Pictures are not part of the copy. Retype the lines from the first one through the line that contains "struct(obj('wall_jamb', carbox(-0.75, -0.2, V_DOOR".

----------

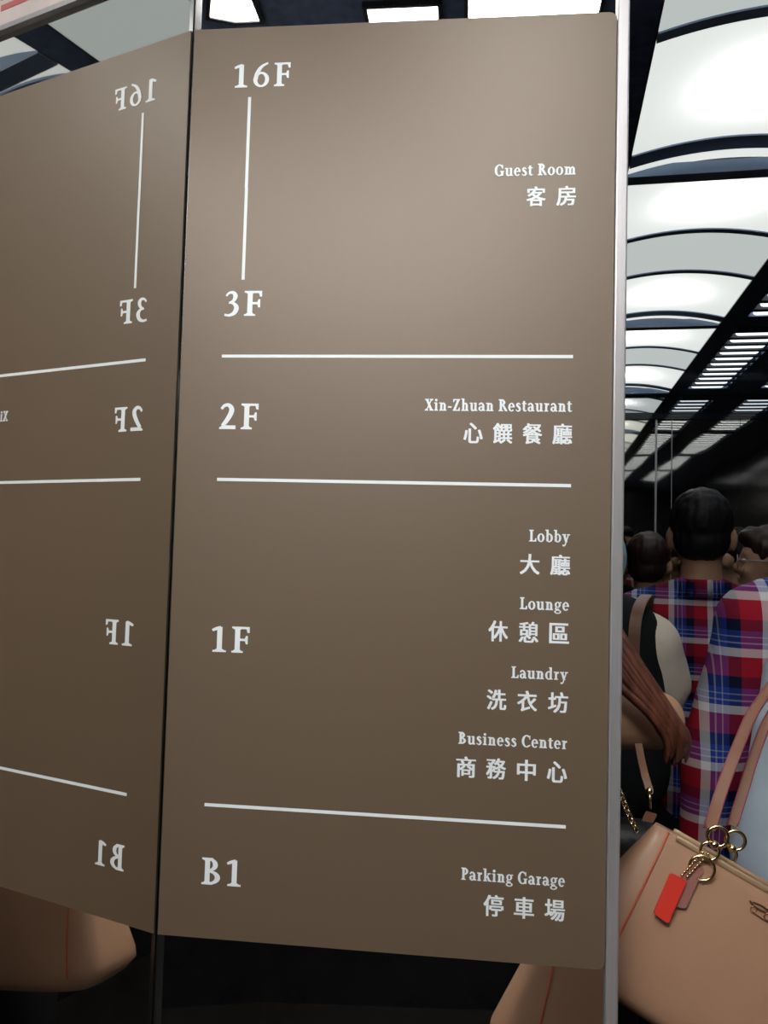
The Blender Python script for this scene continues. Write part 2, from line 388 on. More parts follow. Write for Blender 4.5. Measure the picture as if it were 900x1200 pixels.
b = merge([box(.13 + .09 * k, .20 + .09 * k, -.0016, -.0011, z, z + .007) for k in range(3) for z in (2.072, 2.085, 2.10, 2.115, 2.14)]); b.transform(inv); obj('print', b, M['red_ink'], t)

# door end of the car: black mirror-polished transom and doors
HEAD = 2.115
struct(obj('wall_front', carbox(-0.75, U_R, V_DOOR, V_DOOR + .04, HEAD, CEIL + .12), M['transom']))
struct(obj('trim_3', carbox(-0.75, U_R, V_DOOR - .015, V_DOOR + .04, HEAD - .03, HEAD), M['black_gloss']))
def door(n, u0, u1):
    d = struct(obj('door_%d' % n, carbox(u0, u1, V_DOOR, V_DOOR + .035, 0.01, HEAD - .03), M['door']))
    return d
u_s1, u_s2 = 0.478, 0.545
door(1, -0.2, u_s1 - .004); door(2, u_s1 + .004, u_s2 - .002); door(3, u_s2 + .002, 0.83); door(4, 0.832, 0.96)
struct(obj('trim_4', carbox(u_s1 - .004, u_s1 + .004, V_DOOR - .004, V_DOOR + .03, 0, HEAD - .03), M['steel']))
struct(obj('trim_5', carbox(u_s2 - .0015, u_s2 + .0015, V_DOOR - .003, V_DOOR + .03, 0, HEAD - .03), M['steel']))
bm = bmesh.new(); capsule(bm, car(0.985, V_DOOR - .0, 0), .028, car(0.985, V_DOOR - .0, HEAD - .06), .028, 20)
struct(obj('trim_6', bm, M['door'], None, True))
struct(obj('wall_return', carbox(1.015, U_R, V_DOOR - .002, V_DOOR + .035, 0, HEAD - .03), M['door']))
struct(obj('wall_jamb', carbox(-0.75, -0.2, V_DOOR - .002, V_DOOR + .035, 0, HEAD - .03), M['dark_wall']))

# ================================================================== the directory sign
def V_(x, y0, y1, w=.19): return [[(x - w / 2, y0), (x + w / 2, y0), (x + w / 2, y1), (x - w / 2, y1)]]
def Hh(x0, x1, y, t=.075): return [[(x0, y), (x1, y), (x1, y + t), (x0, y + t)]]
def SF(x, y, hw=.2, t=.07, up=1):
    r = [[(x - hw, y), (x + hw, y), (x + hw, y + t), (x - hw, y + t)]]
    if up > 0: r.append([(x - hw * .8, y + t), (x + hw * .8, y + t), (x + .07, y + t + .07), (x - .07, y + t + .07)])
    else: r.append([(x - .07, y - .07), (x + .07, y - .07), (x + hw * .8, y), (x - hw * .8, y)])
    return r
def AR(cx, cy, rx, ry, a0, a1, wv, wh, n=22):
    P = []
    for i in range(n):
        qs = []
        for a in (a0 + (a1 - a0) * i / n, a0 + (a1 - a0) * (i + 1) / n):
            c, s = math.cos(math.radians(a)), math.sin(math.radians(a))
            qs.append(((cx + rx * c, cy + ry * s), (cx + (rx - wv) * c, cy + (ry - wh) * s)))
        P.append([qs[0][0], qs[1][0], qs[1][1], qs[0][1]])
    return P
def DOT(x, y, r): return [[(x + r * math.cos(2 * PI * k / 14), y + r * math.sin(2 * PI * k / 14)) for k in range(14)]]
def T(pts, n=6):
    q = catmull(pts, n); P = []; L = []
    for i, (x, y, w) in enumerate(q):
        x0, y0, _ = q[max(i - 1, 0)]; x1, y1, _ = q[min(i + 1, len(q) - 1)]
        d = math.hypot(x1 - x0, y1 - y0) or 1; nx, ny = -(y1 - y0) / d * w / 2, (x1 - x0) / d * w / 2
        L.append(((x + nx, y + ny), (x - nx, y - ny)))
    for a, b in zip(L, L[1:]): P.append([a[0], b[0], b[1], a[1]])
    return P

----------

RESPONSE TO THIS EXERCISE —
The Blender Python script for this scene continues. Write part 2, from line 388 on. More parts follow. Write for Blender 4.5. Measure the picture as if it were 900x1200 pixels.
b = merge([box(.13 + .09 * k, .20 + .09 * k, -.0016, -.0011, z, z + .007) for k in range(3) for z in (2.072, 2.085, 2.10, 2.115, 2.14)]); b.transform(inv); obj('print', b, M['red_ink'], t)

# door end of the car: black mirror-polished transom and doors
HEAD = 2.115
struct(obj('wall_front', carbox(-0.75, U_R, V_DOOR, V_DOOR + .04, HEAD, CEIL + .12), M['transom']))
struct(obj('trim_3', carbox(-0.75, U_R, V_DOOR - .015, V_DOOR + .04, HEAD - .03, HEAD), M['black_gloss']))
def door(n, u0, u1):
    d = struct(obj('door_%d' % n, carbox(u0, u1, V_DOOR, V_DOOR + .035, 0.01, HEAD - .03), M['door']))
    return d
u_s1, u_s2 = 0.478, 0.545
door(1, -0.2, u_s1 - .004); door(2, u_s1 + .004, u_s2 - .002); door(3, u_s2 + .002, 0.83); door(4, 0.832, 0.96)
struct(obj('trim_4', carbox(u_s1 - .004, u_s1 + .004, V_DOOR - .004, V_DOOR + .03, 0, HEAD - .03), M['steel']))
struct(obj('trim_5', carbox(u_s2 - .0015, u_s2 + .0015, V_DOOR - .003, V_DOOR + .03, 0, HEAD - .03), M['steel']))
bm = bmesh.new(); capsule(bm, car(0.985, V_DOOR - .0, 0), .028, car(0.985, V_DOOR - .0, HEAD - .06), .028, 20)
struct(obj('trim_6', bm, M['door'], None, True))
struct(obj('wall_return', carbox(1.015, U_R, V_DOOR - .002, V_DOOR + .035, 0, HEAD - .03), M['door']))
struct(obj('wall_jamb', carbox(-0.75, -0.2, V_DOOR - .002, V_DOOR + .035, 0, HEAD - .03), M['dark_wall']))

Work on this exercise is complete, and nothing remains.